Dubbed the System of Rice Intensification (SRI), the new method was pioneered in Madagascar in 1983. It involves planting fewer seeds of traditional rice varieties and taking care of them following a strict regime.
Seedlings are transplanted at a very young age and spaced widely. Soil is enriched with organic matter, and must be kept moist, though the system uses less water than traditional rice farming.
Up to 20 million farmers now use SRI in 61 countries, including in nearby Sierra Leone, Senegal and Ivory Coast, said Norman Uphoff, of the SRI International Network and Resources Center at Cornell University in the US.
But, despite its success, the technique has been embraced with varying degrees of enthusiasm. Uphoff said that is because it competes with the improved hybrid and inbred rice varieties that agricultural corporations sell.
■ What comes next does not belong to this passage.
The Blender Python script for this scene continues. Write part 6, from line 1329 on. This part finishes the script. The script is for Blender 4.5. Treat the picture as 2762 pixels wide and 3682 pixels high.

For Faliry Boly, who heads a rice-growing association, the prospect of rice becoming a “white gold” for Mali should spur on authorities and farmers to adopt rice intensification.
The method could increase yields while also offering a more environmentally-friendly alternative, including by replacing chemical fertilizers with organic ones, he said.
He also pointed out that rice intensification naturally lends itself to Mali’s largely arid climate.

FACTOID

Up to 20 million farmers now use rice intensification in 61 countries, including in nearby Sierra Leone, Senegal and Ivory Coast.